Transcribe all of the material exactly.
* Start *
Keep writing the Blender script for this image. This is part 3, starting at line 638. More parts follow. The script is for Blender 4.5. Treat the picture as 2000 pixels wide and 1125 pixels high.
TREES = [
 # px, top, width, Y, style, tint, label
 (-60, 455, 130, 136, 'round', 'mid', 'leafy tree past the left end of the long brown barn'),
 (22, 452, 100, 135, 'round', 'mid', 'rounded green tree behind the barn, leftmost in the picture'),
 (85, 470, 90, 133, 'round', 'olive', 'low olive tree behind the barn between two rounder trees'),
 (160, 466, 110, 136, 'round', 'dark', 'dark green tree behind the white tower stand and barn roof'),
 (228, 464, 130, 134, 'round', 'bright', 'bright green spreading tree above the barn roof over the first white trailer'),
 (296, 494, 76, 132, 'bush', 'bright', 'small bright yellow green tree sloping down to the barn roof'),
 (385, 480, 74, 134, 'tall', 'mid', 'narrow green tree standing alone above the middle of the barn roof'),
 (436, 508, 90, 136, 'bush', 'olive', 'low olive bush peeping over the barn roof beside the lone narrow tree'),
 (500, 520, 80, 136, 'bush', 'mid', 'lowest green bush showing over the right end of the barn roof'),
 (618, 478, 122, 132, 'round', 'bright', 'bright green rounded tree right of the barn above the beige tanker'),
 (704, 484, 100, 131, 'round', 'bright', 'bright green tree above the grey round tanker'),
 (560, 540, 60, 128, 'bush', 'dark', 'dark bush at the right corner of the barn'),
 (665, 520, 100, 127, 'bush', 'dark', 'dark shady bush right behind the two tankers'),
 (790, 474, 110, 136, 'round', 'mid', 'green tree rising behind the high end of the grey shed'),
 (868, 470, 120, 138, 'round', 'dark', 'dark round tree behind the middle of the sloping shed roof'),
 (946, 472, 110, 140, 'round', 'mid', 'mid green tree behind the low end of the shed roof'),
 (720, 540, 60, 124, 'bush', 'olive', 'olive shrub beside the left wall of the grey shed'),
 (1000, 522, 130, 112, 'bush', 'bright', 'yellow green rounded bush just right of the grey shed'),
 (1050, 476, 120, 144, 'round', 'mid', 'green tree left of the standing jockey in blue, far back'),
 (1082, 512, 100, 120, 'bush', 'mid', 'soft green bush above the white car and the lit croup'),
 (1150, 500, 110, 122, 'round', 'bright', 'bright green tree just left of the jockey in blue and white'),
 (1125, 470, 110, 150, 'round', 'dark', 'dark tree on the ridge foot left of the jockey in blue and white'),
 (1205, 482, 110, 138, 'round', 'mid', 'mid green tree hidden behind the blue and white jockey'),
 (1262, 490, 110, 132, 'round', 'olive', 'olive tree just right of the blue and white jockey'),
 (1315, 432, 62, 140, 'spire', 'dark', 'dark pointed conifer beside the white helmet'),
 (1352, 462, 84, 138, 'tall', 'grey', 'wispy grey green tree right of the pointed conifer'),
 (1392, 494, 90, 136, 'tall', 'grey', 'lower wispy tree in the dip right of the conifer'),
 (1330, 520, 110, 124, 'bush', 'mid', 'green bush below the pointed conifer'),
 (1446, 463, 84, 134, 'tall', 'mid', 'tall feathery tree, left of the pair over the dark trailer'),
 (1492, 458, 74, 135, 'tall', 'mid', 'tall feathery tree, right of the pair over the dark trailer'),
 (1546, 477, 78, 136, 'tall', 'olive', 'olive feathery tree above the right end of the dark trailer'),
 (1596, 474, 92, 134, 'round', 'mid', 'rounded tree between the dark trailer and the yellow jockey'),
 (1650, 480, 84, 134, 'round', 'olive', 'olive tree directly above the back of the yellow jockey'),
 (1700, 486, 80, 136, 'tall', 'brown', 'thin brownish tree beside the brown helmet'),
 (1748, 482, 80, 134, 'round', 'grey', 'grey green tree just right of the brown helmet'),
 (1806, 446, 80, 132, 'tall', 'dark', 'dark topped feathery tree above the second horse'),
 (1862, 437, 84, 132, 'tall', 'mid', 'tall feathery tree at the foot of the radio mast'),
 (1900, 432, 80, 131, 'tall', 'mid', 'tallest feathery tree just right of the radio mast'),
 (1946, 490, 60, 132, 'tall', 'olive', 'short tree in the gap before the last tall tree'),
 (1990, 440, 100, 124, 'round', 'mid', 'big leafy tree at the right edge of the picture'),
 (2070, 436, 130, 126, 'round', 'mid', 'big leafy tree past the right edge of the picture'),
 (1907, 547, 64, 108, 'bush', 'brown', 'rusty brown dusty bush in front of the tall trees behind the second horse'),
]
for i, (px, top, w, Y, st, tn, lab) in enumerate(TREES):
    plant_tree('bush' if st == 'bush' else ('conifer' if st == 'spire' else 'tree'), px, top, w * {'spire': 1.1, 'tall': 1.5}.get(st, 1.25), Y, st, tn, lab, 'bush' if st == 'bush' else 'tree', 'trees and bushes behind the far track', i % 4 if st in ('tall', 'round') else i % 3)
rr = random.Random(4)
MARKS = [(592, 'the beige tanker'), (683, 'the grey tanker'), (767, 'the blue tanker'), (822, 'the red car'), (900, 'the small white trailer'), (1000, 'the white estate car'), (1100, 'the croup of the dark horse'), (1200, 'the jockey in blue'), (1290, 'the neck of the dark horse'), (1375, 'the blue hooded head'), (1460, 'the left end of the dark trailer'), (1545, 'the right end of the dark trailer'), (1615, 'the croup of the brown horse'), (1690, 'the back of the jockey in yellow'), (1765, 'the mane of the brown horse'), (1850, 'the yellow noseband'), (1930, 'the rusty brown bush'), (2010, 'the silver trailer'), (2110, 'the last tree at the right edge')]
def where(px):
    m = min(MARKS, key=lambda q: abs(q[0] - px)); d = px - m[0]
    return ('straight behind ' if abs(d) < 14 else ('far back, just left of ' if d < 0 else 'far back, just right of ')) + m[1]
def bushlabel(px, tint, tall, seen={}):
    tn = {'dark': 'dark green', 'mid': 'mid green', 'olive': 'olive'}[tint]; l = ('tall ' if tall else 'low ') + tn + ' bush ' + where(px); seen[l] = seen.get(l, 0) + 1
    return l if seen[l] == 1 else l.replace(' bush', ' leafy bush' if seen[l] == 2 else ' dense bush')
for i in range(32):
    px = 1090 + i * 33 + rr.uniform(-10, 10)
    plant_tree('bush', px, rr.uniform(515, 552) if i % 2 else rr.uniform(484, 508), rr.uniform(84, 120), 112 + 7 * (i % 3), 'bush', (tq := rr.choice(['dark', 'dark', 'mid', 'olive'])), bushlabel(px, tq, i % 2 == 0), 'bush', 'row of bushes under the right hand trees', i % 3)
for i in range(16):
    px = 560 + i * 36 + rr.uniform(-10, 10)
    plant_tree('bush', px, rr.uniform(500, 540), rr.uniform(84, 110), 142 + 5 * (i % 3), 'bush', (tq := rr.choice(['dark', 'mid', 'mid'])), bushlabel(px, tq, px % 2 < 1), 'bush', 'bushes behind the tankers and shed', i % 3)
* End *
_ANSWER TO THIS EXERCISE_.
Keep writing the Blender script for this image. This is part 3, starting at line 638. More parts follow. The script is for Blender 4.5. Treat the picture as 2000 pixels wide and 1125 pixels high.
TREES = [
 # px, top, width, Y, style, tint, label
 (-60, 455, 130, 136, 'round', 'mid', 'leafy tree past the left end of the long brown barn'),
 (22, 452, 100, 135, 'round', 'mid', 'rounded green tree behind the barn, leftmost in the picture'),
 (85, 470, 90, 133, 'round', 'olive', 'low olive tree behind the barn between two rounder trees'),
 (160, 466, 110, 136, 'round', 'dark', 'dark green tree behind the white tower stand and barn roof'),
 (228, 464, 130, 134, 'round', 'bright', 'bright green spreading tree above the barn roof over the first white trailer'),
 (296, 494, 76, 132, 'bush', 'bright', 'small bright yellow green tree sloping down to the barn roof'),
 (385, 480, 74, 134, 'tall', 'mid', 'narrow green tree standing alone above the middle of the barn roof'),
 (436, 508, 90, 136, 'bush', 'olive', 'low olive bush peeping over the barn roof beside the lone narrow tree'),
 (500, 520, 80, 136, 'bush', 'mid', 'lowest green bush showing over the right end of the barn roof'),
 (618, 478, 122, 132, 'round', 'bright', 'bright green rounded tree right of the barn above the beige tanker'),
 (704, 484, 100, 131, 'round', 'bright', 'bright green tree above the grey round tanker'),
 (560, 540, 60, 128, 'bush', 'dark', 'dark bush at the right corner of the barn'),
 (665, 520, 100, 127, 'bush', 'dark', 'dark shady bush right behind the two tankers'),
 (790, 474, 110, 136, 'round', 'mid', 'green tree rising behind the high end of the grey shed'),
 (868, 470, 120, 138, 'round', 'dark', 'dark round tree behind the middle of the sloping shed roof'),
 (946, 472, 110, 140, 'round', 'mid', 'mid green tree behind the low end of the shed roof'),
 (720, 540, 60, 124, 'bush', 'olive', 'olive shrub beside the left wall of the grey shed'),
 (1000, 522, 130, 112, 'bush', 'bright', 'yellow green rounded bush just right of the grey shed'),
 (1050, 476, 120, 144, 'round', 'mid', 'green tree left of the standing jockey in blue, far back'),
 (1082, 512, 100, 120, 'bush', 'mid', 'soft green bush above the white car and the lit croup'),
 (1150, 500, 110, 122, 'round', 'bright', 'bright green tree just left of the jockey in blue and white'),
 (1125, 470, 110, 150, 'round', 'dark', 'dark tree on the ridge foot left of the jockey in blue and white'),
 (1205, 482, 110, 138, 'round', 'mid', 'mid green tree hidden behind the blue and white jockey'),
 (1262, 490, 110, 132, 'round', 'olive', 'olive tree just right of the blue and white jockey'),
 (1315, 432, 62, 140, 'spire', 'dark', 'dark pointed conifer beside the white helmet'),
 (1352, 462, 84, 138, 'tall', 'grey', 'wispy grey green tree right of the pointed conifer'),
 (1392, 494, 90, 136, 'tall', 'grey', 'lower wispy tree in the dip right of the conifer'),
 (1330, 520, 110, 124, 'bush', 'mid', 'green bush below the pointed conifer'),
 (1446, 463, 84, 134, 'tall', 'mid', 'tall feathery tree, left of the pair over the dark trailer'),
 (1492, 458, 74, 135, 'tall', 'mid', 'tall feathery tree, right of the pair over the dark trailer'),
 (1546, 477, 78, 136, 'tall', 'olive', 'olive feathery tree above the right end of the dark trailer'),
 (1596, 474, 92, 134, 'round', 'mid', 'rounded tree between the dark trailer and the yellow jockey'),
 (1650, 480, 84, 134, 'round', 'olive', 'olive tree directly above the back of the yellow jockey'),
 (1700, 486, 80, 136, 'tall', 'brown', 'thin brownish tree beside the brown helmet'),
 (1748, 482, 80, 134, 'round', 'grey', 'grey green tree just right of the brown helmet'),
 (1806, 446, 80, 132, 'tall', 'dark', 'dark topped feathery tree above the second horse'),
 (1862, 437, 84, 132, 'tall', 'mid', 'tall feathery tree at the foot of the radio mast'),
 (1900, 432, 80, 131, 'tall', 'mid', 'tallest feathery tree just right of the radio mast'),
 (1946, 490, 60, 132, 'tall', 'olive', 'short tree in the gap before the last tall tree'),
 (1990, 440, 100, 124, 'round', 'mid', 'big leafy tree at the right edge of the picture'),
 (2070, 436, 130, 126, 'round', 'mid', 'big leafy tree past the right edge of the picture'),
 (1907, 547, 64, 108, 'bush', 'brown', 'rusty brown dusty bush in front of the tall trees behind the second horse'),
]
for i, (px, top, w, Y, st, tn, lab) in enumerate(TREES):
    plant_tree('bush' if st == 'bush' else ('conifer' if st == 'spire' else 'tree'), px, top, w * {'spire': 1.1, 'tall': 1.5}.get(st, 1.25), Y, st, tn, lab, 'bush' if st == 'bush' else 'tree', 'trees and bushes behind the far track', i % 4 if st in ('tall', 'round') else i % 3)
rr = random.Random(4)
MARKS = [(592, 'the beige tanker'), (683, 'the grey tanker'), (767, 'the blue tanker'), (822, 'the red car'), (900, 'the small white trailer'), (1000, 'the white estate car'), (1100, 'the croup of the dark horse'), (1200, 'the jockey in blue'), (1290, 'the neck of the dark horse'), (1375, 'the blue hooded head'), (1460, 'the left end of the dark trailer'), (1545, 'the right end of the dark trailer'), (1615, 'the croup of the brown horse'), (1690, 'the back of the jockey in yellow'), (1765, 'the mane of the brown horse'), (1850, 'the yellow noseband'), (1930, 'the rusty brown bush'), (2010, 'the silver trailer'), (2110, 'the last tree at the right edge')]
def where(px):
    m = min(MARKS, key=lambda q: abs(q[0] - px)); d = px - m[0]
    return ('straight behind ' if abs(d) < 14 else ('far back, just left of ' if d < 0 else 'far back, just right of ')) + m[1]
def bushlabel(px, tint, tall, seen={}):
    tn = {'dark': 'dark green', 'mid': 'mid green', 'olive': 'olive'}[tint]; l = ('tall ' if tall else 'low ') + tn + ' bush ' + where(px); seen[l] = seen.get(l, 0) + 1
    return l if seen[l] == 1 else l.replace(' bush', ' leafy bush' if seen[l] == 2 else ' dense bush')
for i in range(32):
    px = 1090 + i * 33 + rr.uniform(-10, 10)
    plant_tree('bush', px, rr.uniform(515, 552) if i % 2 else rr.uniform(484, 508), rr.uniform(84, 120), 112 + 7 * (i % 3), 'bush', (tq := rr.choice(['dark', 'dark', 'mid', 'olive'])), bushlabel(px, tq, i % 2 == 0), 'bush', 'row of bushes under the right hand trees', i % 3)
for i in range(16):
    px = 560 + i * 36 + rr.uniform(-10, 10)
    plant_tree('bush', px, rr.uniform(500, 540), rr.uniform(84, 110), 142 + 5 * (i % 3), 'bush', (tq := rr.choice(['dark', 'mid', 'mid'])), bushlabel(px, tq, px % 2 < 1), 'bush', 'bushes behind the tankers and shed', i % 3)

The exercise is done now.